# TASK BRIEF
Give back exactly the lines from the beginning of the listing below to the line holding "R = math.radians", both ends included; the pictures stay out.

■ ■ ■ ■ ■

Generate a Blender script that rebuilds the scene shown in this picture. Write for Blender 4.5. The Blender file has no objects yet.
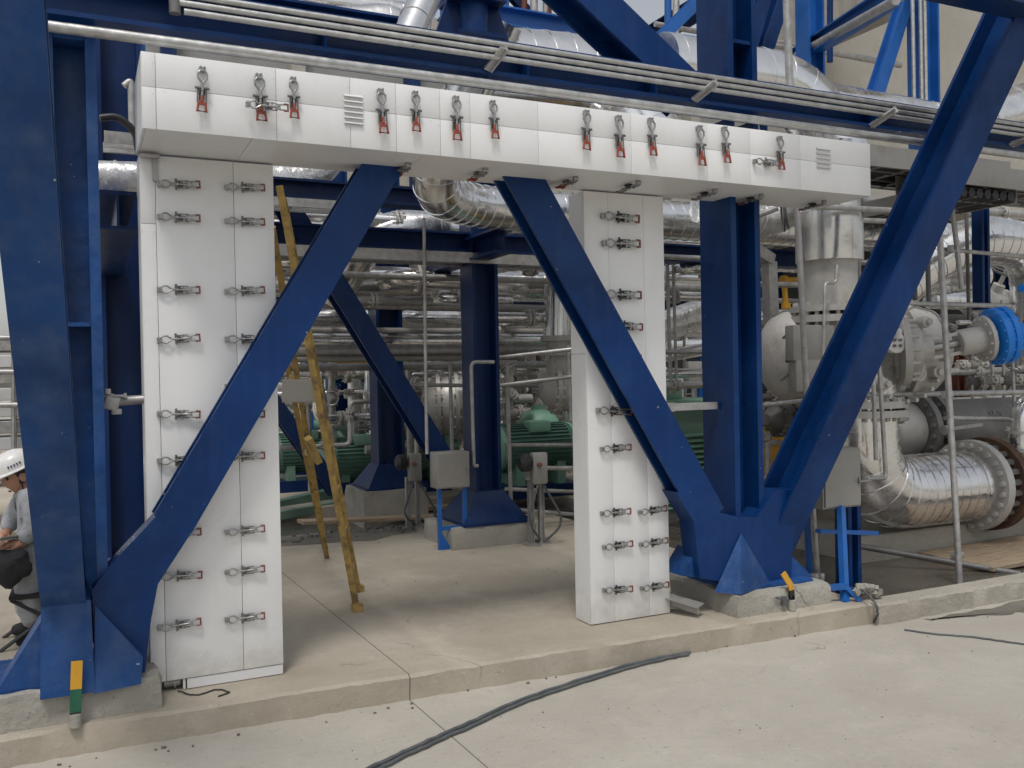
import bpy, bmesh, math, random
from mathutils import Vector, Matrix
random.seed(7)
SC = bpy.context.scene
COL = SC.collection
PI = math.pi
R = math.radians

# ------------------------------------------------------------------ camera (solved from the photograph's vanishing points)
FPX, YAW, PITCH, ROLL, EYE = 903.0, R(25.5), R(-.54), R(-1.08), 1.62
_w = Vector((math.sin(YAW)*math.cos(PITCH), math.cos(YAW)*math.cos(PITCH), math.sin(PITCH)))
_r0 = Vector((math.cos(YAW), -math.sin(YAW), 0)); _u0 = _r0.cross(_w)
_r = _r0*math.cos(ROLL)+_u0*math.sin(ROLL); _u = -_r0*math.sin(ROLL)+_u0*math.cos(ROLL)
EYEP = Vector((0, 0, EYE))
def at(x, y, Y):            # a point of the place at distance Y along the slab's depth axis
    d = _w+_r*((x-512)/FPX)-_u*((y-384)/FPX)
    return EYEP+d*(Y/d.y)
def fl(x, y, z=0.0):        # a point of a level floor
    d = _w+_r*((x-512)/FPX)-_u*((y-384)/FPX)
    return EYEP+d*((z-EYE)/d.z)
cam = bpy.data.cameras.new('camera'); cam.sensor_width = 36; cam.lens = 36*FPX/1024; cam.clip_start = .05; cam.clip_end = 900
co = bpy.data.objects.new('camera', cam); COL.objects.link(co)
co.matrix_world = Matrix(((_r.x, _u.x, -_w.x, 0), (_r.y, _u.y, -_w.y, 0), (_r.z, _u.z, -_w.z, EYE), (0, 0, 0, 1)))
SC.camera = co

# ------------------------------------------------------------------ materials
def material(name, base, rough=.6, metal=0, var=.12, scale=3., bump=.0, bscale=40., dirt=None, dirt_amt=.4, dscale=1.2, dlo=.5, dhi=.7, spec=.5, stretch=None, rvar=.1, chips=None, drip=0., splash=0.):
    m = bpy.data.materials.new(name); m.use_nodes = True
    nt = m.node_tree; N = nt.nodes; L = nt.links
    b = N['Principled BSDF']
    geo = N.new('ShaderNodeNewGeometry')
    pos = geo.outputs['Position']
    if stretch:
        mp = N.new('ShaderNodeMapping'); mp.inputs['Scale'].default_value = stretch
        L.new(pos, mp.inputs['Vector']); pos = mp.outputs[0]
    n1 = N.new('ShaderNodeTexNoise'); n1.inputs['Scale'].default_value = scale; n1.inputs['Detail'].default_value = 6; n1.inputs['Roughness'].default_value = .6
    L.new(pos, n1.inputs['Vector'])
    mr = N.new('ShaderNodeMapRange'); mr.inputs[1].default_value = .3; mr.inputs[2].default_value = .7
    mr.inputs[3].default_value = 1-var; mr.inputs[4].default_value = 1+var
    L.new(n1.outputs['Fac'], mr.inputs[0])
    mx = N.new('ShaderNodeVectorMath'); mx.operation = 'SCALE'; mx.inputs[0].default_value = base
    L.new(mr.outputs[0], mx.inputs['Scale'])
    col = mx.outputs[0]
    if dirt:
        n2 = N.new('ShaderNodeTexNoise'); n2.inputs['Scale'].default_value = dscale; n2.inputs['Detail'].default_value = 8; n2.inputs['Roughness'].default_value = .65
        L.new(pos, n2.inputs['Vector'])
        m2 = N.new('ShaderNodeMapRange'); m2.inputs[1].default_value = dlo; m2.inputs[2].default_value = dhi; m2.inputs[3].default_value = 0; m2.inputs[4].default_value = dirt_amt
        L.new(n2.outputs['Fac'], m2.inputs[0])
        mm = N.new('ShaderNodeMix'); mm.data_type = 'RGBA'; mm.inputs[7].default_value = (*dirt, 1)
        L.new(m2.outputs[0], mm.inputs[0]); L.new(col, mm.inputs[6]); col = mm.outputs[2]
    if drip:
        mp2 = N.new('ShaderNodeMapping'); mp2.inputs['Scale'].default_value = (9, 9, .7); L.new(pos, mp2.inputs['Vector'])
        nd = N.new('ShaderNodeTexNoise'); nd.inputs['Scale'].default_value = 1.6; nd.inputs['Detail'].default_value = 5; L.new(mp2.outputs[0], nd.inputs['Vector'])
        md = N.new('ShaderNodeMapRange'); md.inputs[1].default_value = .5; md.inputs[2].default_value = .72; md.inputs[3].default_value = 0; md.inputs[4].default_value = drip; L.new(nd.outputs['Fac'], md.inputs[0])
        mm = N.new('ShaderNodeMix'); mm.data_type = 'RGBA'; mm.inputs[7].default_value = (.30, .29, .27, 1); L.new(md.outputs[0], mm.inputs[0]); L.new(col, mm.inputs[6]); col = mm.outputs[2]
    if splash:
        sz = N.new('ShaderNodeSeparateXYZ'); L.new(geo.outputs['Position'], sz.inputs[0])
        ns = N.new('ShaderNodeTexNoise'); ns.inputs['Scale'].default_value = 7; ns.inputs['Detail'].default_value = 8; ns.inputs['Roughness'].default_value = .7; L.new(geo.outputs['Position'], ns.inputs['Vector'])
        ma = N.new('ShaderNodeMath'); ma.operation = 'MULTIPLY_ADD'; ma.inputs[1].default_value = -1.1; L.new(ns.outputs['Fac'], ma.inputs[0]); L.new(sz.outputs['Z'], ma.inputs[2])
        ms = N.new('ShaderNodeMapRange'); ms.inputs[1].default_value = -.62; ms.inputs[2].default_value = -.28; ms.inputs[3].default_value = splash; ms.inputs[4].default_value = 0; L.new(ma.outputs[0], ms.inputs[0])
        mm = N.new('ShaderNodeMix'); mm.data_type = 'RGBA'; mm.inputs[7].default_value = (.36, .33, .28, 1); L.new(ms.outputs[0], mm.inputs[0]); L.new(col, mm.inputs[6]); col = mm.outputs[2]
    if chips:
        nc = N.new('ShaderNodeTexNoise'); nc.inputs['Scale'].default_value = 34; nc.inputs['Detail'].default_value = 2; L.new(pos, nc.inputs['Vector'])
        mc = N.new('ShaderNodeMapRange'); mc.inputs[1].default_value = .765; mc.inputs[2].default_value = .785; L.new(nc.outputs['Fac'], mc.inputs[0])
        mm = N.new('ShaderNodeMix'); mm.data_type = 'RGBA'; mm.inputs[7].default_value = (*chips, 1); L.new(mc.outputs[0], mm.inputs[0]); L.new(col, mm.inputs[6]); col = mm.outputs[2]
    L.new(col, b.inputs['Base Color'])
    rr = N.new('ShaderNodeMapRange'); rr.inputs[1].default_value = .3; rr.inputs[2].default_value = .7
    rr.inputs[3].default_value = max(.03, rough-rvar); rr.inputs[4].default_value = min(1, rough+rvar)
    L.new(n1.outputs['Fac'], rr.inputs[0]); L.new(rr.outputs[0], b.inputs['Roughness'])
    b.inputs['Metallic'].default_value = metal
    b.inputs['Specular IOR Level'].default_value = spec
    if bump:
        n3 = N.new('ShaderNodeTexNoise'); n3.inputs['Scale'].default_value = bscale; n3.inputs['Detail'].default_value = 4
        L.new(pos, n3.inputs['Vector'])
        bp = N.new('ShaderNodeBump'); bp.inputs['Strength'].default_value = min(1, bump); bp.inputs['Distance'].default_value = .02
        L.new(n3.outputs['Fac'], bp.inputs['Height']); L.new(bp.outputs[0], b.inputs['Normal'])
    return m

M = {}
M['white'] = material('white_panel', (.79, .79, .785), .36, 0, .035, 1.3, .16, 2.6, dirt=(.50, .48, .44), dirt_amt=.14, dscale=2.2, drip=.04, splash=.38)
M['white_edge'] = material('white_trim', (.66, .66, .655), .4, 0, .03, 2)
M['seam'] = material('seam_gap', (.36, .36, .355), .7)
M['blue'] = material('blue_paint', (.0019, .029, .126), .36, 0, .28, 1.6, .14, 7, dirt=(.012, .06, .19), dirt_amt=.45, dscale=3, spec=.26, rvar=.16, chips=(.28, .30, .33), drip=.02)
M['blue_old'] = material('weathered_blue_paint', (.008, .052, .185), .46, 0, .34, 2.2, .7, 7, dirt=(.055, .105, .23), dirt_amt=.6, dscale=5, dlo=.46, dhi=.75, spec=.3, rvar=.18, chips=(.30, .33, .36), drip=.05)
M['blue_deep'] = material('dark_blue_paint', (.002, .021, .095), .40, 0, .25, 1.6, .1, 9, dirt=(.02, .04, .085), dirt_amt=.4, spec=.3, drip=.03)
M['blue_bright'] = material('bright_blue_paint', (.010, .105, .38), .4, 0, .2, 3, .08, 12, dirt=(.05, .09, .16), dirt_amt=.35)
M['blue_act'] = material('actuator_blue_paint', (.008, .20, .68), .35, 0, .08, 4)
M['galv'] = material('galvanized_steel', (.44, .43, .42), .46, .6, .25, 14, .12, 30, dirt=(.28, .25, .2), dirt_amt=.35, dscale=5)
M['conduit'] = material('conduit_zinc', (.50, .50, .49), .42, .8, .2, 14, .1, 30, dirt=(.35, .32, .28), dirt_amt=.4, dscale=6)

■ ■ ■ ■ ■

# OUTPUT OF THE EXERCISE
Generate a Blender script that rebuilds the scene shown in this picture. Write for Blender 4.5. The Blender file has no objects yet.
import bpy, bmesh, math, random
from mathutils import Vector, Matrix
random.seed(7)
SC = bpy.context.scene
COL = SC.collection
PI = math.pi
R = math.radians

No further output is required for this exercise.